New $100 Bill Looks Kind Of Blue

The United States Mint announced they will be releasing new $100 bills starting tomorrow. They look kind of blue.

New 100 dollar bill

Here is the new $100 bill.  Looks blue.

'Round about midnight Tuesday, the United States Mint will start rolling the presses on a new currency.  The presses will be workin' and steamin' new cuts of the $100 bill, the last note to undertake reforms suggested by the federal government to counteract counterfeiting, and thus prevent easy living by criminals and Freddie Freeloader.  The new Benjamins, much like the other bills, takes a much more colorful tone than previous iterations of the currency.  In this case, the new $100 bill looks...kind of blue.

The new $100 bill was a long time coming, first introduced in 2010 with an expected release in 2011.  However, the ridiculous amount of new features intended to deter counterfeiting, from a bunch of zeros taking the shape of a star constellation to a 3D ribbon down the middle of it, caused problems with the production of the Benjamins, particularly its durability from creasing.  So the production was delayed for two years, and a modified version of the current $100 bill went into circulation as a stop gap.

The new $100 bill is the second overhaul to the Benjamins in less than two decades.  Both of these bills were part of wider changes to dollar bills, with larger pictures of famous men in American history, visual aids to help the visually impaired, and anti-counterfeiting measures such as plastic strips and watermarks.  In the first round of changes, back in 1996, it was the $100 bill that received the first changes, trickling down to the $5 bill over the course of three years.  However, in a reversal, the $100 bill was the last note to receive new changes, a process that started nine years ago with the $50 bill.

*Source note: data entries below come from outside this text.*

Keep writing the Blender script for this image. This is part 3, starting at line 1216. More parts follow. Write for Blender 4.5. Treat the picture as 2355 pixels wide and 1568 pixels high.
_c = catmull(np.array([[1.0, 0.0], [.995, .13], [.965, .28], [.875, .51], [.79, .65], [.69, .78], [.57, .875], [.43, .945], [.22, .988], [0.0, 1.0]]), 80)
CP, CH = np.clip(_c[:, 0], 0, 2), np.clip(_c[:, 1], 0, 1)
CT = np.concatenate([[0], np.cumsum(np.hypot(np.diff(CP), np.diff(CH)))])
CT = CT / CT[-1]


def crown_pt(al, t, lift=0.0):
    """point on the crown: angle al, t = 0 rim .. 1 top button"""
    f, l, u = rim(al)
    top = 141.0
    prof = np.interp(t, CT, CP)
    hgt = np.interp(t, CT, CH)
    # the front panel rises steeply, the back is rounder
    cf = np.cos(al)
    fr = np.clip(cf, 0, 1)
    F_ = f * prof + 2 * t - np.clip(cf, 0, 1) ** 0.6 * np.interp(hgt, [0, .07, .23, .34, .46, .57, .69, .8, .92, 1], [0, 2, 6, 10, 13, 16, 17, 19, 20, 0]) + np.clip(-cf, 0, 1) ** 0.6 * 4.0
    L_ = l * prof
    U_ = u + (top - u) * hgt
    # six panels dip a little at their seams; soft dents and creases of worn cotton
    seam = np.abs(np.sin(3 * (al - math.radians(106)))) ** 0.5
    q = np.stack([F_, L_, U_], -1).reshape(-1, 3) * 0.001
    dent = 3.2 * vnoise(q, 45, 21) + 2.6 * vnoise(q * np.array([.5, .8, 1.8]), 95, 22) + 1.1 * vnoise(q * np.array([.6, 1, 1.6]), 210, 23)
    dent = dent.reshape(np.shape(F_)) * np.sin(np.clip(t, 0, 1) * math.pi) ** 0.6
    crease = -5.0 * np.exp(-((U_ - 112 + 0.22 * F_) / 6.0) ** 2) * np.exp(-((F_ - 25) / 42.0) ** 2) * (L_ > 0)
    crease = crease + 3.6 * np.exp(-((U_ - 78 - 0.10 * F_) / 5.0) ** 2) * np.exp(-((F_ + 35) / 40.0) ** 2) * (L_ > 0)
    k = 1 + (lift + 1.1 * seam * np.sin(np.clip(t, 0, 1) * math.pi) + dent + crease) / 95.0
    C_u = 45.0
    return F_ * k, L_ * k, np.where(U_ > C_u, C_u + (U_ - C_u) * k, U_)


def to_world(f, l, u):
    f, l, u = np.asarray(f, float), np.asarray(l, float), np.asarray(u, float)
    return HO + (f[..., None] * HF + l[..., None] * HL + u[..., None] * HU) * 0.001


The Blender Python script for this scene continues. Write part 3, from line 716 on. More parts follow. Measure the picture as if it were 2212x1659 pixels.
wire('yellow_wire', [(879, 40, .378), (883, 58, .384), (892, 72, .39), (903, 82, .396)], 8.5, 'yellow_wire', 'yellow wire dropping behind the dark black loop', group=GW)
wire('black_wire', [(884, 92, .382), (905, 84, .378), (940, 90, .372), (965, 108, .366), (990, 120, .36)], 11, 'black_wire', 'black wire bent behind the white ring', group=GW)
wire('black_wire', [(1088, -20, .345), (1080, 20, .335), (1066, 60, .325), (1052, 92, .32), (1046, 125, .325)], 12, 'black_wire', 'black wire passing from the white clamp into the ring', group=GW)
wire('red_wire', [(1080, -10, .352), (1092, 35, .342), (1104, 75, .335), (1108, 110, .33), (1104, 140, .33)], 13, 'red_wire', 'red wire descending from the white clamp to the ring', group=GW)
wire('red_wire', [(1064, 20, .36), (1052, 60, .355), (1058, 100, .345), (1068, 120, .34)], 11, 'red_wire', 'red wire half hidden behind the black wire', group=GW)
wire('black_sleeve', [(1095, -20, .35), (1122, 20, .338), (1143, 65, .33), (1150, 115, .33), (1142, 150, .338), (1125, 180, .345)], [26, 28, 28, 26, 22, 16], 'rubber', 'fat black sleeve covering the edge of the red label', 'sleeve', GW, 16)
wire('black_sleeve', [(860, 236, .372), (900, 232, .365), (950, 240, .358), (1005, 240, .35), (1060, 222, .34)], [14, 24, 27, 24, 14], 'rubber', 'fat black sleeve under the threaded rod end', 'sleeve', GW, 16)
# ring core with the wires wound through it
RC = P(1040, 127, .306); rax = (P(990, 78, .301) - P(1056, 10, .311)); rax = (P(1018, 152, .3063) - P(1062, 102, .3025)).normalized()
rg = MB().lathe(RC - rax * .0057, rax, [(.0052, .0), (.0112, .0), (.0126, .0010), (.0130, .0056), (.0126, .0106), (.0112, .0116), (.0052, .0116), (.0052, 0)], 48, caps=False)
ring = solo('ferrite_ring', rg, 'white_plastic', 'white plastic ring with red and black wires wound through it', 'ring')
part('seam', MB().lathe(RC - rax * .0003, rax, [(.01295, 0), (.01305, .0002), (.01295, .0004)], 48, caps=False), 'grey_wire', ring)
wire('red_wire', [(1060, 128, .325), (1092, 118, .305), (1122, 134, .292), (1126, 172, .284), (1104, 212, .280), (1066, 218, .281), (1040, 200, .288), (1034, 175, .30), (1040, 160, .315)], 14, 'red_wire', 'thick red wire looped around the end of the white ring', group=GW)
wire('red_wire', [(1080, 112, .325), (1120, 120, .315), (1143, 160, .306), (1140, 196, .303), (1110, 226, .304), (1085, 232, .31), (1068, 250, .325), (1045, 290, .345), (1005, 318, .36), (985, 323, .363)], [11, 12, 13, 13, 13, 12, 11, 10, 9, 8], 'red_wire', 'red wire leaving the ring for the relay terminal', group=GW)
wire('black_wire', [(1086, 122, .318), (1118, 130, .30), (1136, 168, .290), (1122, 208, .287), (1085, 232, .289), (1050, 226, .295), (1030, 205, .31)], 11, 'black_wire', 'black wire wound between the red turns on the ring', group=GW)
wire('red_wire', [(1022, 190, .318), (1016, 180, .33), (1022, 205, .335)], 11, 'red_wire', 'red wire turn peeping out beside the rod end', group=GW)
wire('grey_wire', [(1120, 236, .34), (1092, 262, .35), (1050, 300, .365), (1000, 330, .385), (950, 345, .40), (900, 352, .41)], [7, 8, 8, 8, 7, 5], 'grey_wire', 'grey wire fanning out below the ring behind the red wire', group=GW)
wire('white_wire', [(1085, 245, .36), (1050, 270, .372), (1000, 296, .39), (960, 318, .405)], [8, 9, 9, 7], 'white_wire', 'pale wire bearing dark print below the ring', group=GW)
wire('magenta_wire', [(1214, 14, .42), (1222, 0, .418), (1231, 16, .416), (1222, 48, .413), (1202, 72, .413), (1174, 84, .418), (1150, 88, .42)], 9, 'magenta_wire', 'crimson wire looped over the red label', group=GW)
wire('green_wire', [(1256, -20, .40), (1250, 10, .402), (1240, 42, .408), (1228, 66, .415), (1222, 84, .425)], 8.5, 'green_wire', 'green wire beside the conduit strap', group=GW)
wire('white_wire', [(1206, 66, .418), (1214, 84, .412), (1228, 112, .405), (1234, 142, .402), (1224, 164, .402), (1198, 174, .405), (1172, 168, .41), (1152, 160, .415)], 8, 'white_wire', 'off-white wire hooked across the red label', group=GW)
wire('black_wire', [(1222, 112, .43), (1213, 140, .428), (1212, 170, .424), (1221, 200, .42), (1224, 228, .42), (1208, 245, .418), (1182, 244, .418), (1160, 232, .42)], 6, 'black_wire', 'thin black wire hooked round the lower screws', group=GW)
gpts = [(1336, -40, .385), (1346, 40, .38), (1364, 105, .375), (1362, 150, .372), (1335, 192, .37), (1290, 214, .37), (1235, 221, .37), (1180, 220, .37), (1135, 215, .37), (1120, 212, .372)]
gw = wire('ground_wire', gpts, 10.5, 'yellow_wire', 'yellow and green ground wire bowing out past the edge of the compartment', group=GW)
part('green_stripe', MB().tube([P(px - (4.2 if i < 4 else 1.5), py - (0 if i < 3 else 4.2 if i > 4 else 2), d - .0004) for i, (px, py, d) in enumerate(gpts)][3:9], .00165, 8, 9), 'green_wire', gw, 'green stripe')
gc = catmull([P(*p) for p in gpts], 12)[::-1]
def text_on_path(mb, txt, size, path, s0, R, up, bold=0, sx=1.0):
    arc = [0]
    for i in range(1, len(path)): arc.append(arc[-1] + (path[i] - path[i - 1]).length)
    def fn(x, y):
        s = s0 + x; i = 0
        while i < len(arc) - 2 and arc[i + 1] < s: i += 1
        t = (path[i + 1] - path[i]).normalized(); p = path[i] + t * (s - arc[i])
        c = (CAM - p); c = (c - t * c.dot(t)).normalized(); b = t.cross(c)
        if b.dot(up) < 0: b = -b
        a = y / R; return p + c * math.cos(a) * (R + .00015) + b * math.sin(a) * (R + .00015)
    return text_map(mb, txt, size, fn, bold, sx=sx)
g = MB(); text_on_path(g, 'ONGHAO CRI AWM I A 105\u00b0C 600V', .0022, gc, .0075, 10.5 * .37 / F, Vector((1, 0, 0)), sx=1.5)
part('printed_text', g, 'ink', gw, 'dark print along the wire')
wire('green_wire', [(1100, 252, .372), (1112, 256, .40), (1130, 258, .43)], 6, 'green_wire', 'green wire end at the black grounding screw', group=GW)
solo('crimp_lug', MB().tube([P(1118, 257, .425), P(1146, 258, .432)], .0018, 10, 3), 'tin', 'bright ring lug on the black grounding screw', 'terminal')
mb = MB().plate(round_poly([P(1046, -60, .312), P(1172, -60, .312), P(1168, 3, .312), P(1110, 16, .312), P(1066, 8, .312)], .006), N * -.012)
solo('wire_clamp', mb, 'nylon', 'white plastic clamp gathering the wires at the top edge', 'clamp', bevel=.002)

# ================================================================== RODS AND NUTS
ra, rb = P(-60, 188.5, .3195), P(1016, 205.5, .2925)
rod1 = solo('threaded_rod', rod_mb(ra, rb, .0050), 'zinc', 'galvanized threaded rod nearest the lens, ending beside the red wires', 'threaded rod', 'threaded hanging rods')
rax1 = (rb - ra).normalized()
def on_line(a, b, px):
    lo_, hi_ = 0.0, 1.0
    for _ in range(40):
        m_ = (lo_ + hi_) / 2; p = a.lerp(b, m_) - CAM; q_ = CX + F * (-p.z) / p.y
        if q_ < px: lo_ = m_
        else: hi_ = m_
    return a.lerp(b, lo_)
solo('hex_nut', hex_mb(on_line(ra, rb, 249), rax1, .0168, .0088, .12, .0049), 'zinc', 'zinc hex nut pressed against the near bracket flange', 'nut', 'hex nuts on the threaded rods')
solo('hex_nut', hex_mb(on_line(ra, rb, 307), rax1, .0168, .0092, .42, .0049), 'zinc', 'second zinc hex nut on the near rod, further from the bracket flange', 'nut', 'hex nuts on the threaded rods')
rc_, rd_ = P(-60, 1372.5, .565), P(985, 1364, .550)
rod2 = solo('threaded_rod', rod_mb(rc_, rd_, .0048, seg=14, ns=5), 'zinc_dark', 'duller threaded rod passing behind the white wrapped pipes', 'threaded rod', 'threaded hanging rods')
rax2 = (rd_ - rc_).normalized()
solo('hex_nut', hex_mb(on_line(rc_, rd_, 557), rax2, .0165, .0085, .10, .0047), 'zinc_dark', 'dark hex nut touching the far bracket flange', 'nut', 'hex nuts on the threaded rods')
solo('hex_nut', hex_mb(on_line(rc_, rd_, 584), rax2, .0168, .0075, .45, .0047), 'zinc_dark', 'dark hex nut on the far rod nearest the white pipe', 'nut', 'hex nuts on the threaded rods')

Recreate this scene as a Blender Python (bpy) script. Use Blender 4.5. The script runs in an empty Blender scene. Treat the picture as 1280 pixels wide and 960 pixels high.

In any event, the reforms have not changed one bill of particular note:  The dollar bill.  (We could count the two-dollar bill, but nobody has those except people who want to look cool) The $1 bill has remained in the same form for the most part since the 1930s.  No changes on its design seem likely, since the dollar does not carry as much buying power as it used to, though some people seem intent on replacing the bill with a coin, like in Europe.  Anyway, I need a dollar.